Auch die an der mechanistischen Naturerkenntnis sich emporrankende Philosophie hatte eine Rechtsphilosophie und eine Sozialtheorie, ja diese waren für sie die Hauptstücke der Ethik. Und die Tendenz dieser 'praktischen' Philosophie war notwendig antitheologisch, antifeudal, antimittelalterlich, sie war individualistisch und darum (nach meinen Begriffen) gesellschaftlich.

Ihre großen historisch epochemachenden Leistungen sind das (rationalistische und spezifisch so genannte) Naturrecht und die mit ihm innerlich tief zusammenhängende (wie W. Hasbach eingehend nachgewiesen hat) physiokratische, in der 'klassischen' englischen Schule sich fortsetzende 'politische Ökonomie'. Ich hatte in meiner Vorrede zur 1. Ausgabe dieser Schrift jenes der Geometrie, diese der abstrakten Mechanik verglichen.

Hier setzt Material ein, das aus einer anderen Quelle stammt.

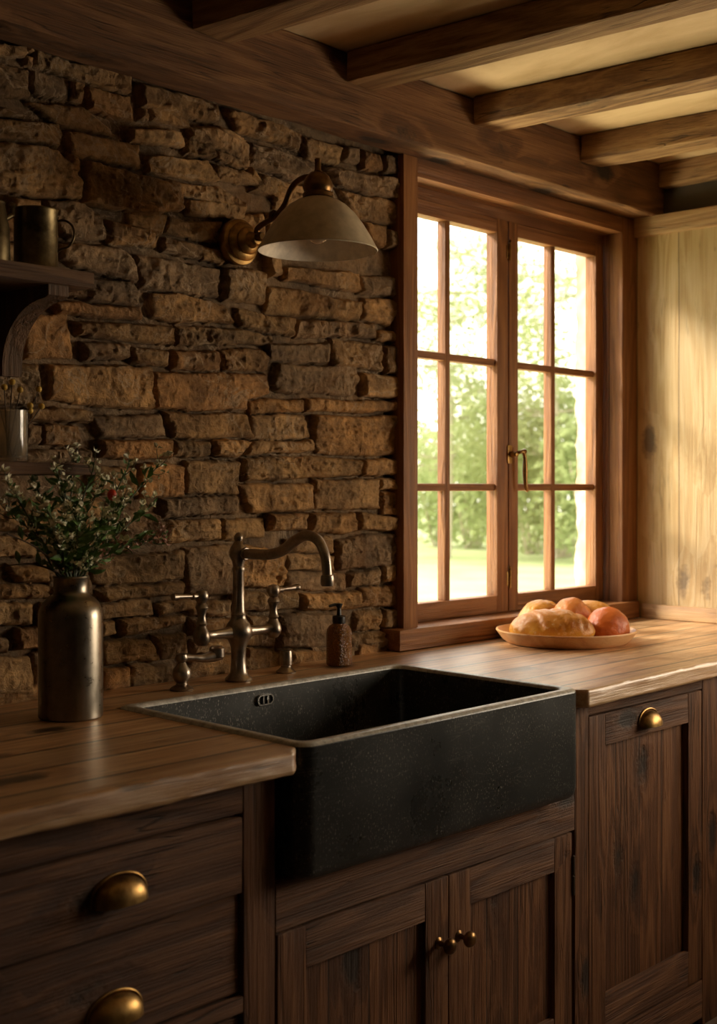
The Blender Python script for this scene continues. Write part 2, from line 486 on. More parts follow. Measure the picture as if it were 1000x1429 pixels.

Naturrecht und politische Ökonomie wirkten mächtig mit zur Gestaltung der sich entwickelnden und sich entfesselnden modernen Gesellschaft, wie des ebenso sich entwickelnden und sich entfesselnden modernen Staates. Beide Entwicklungen geschahen unter dem Zeichen der Revolution — die große französische Revolution, die auch das heilige römische Reich vernichtete, und die kleinen Revolutionen, die in Frankreich und in Deutschland — hier zum Teil durch die Aktion der in Ursprung und Energie revolutionären preußischen Monarchie — während des 19. Jahrhunderts sich anschlossen; diese Revolutionen gaben dem Kapital wie der Gesetzgebung, die zunächst wesentlich zu dessen Förderung sich entfaltete, die gewaltigen Impulse.

Alle Revolutionen aber lösen mächtige Gegenbewegungen aus. Die Restaurationen und reaktionären Tendenzen folgen mit deutlicher Notwendigkeit ihren Erschütterungen.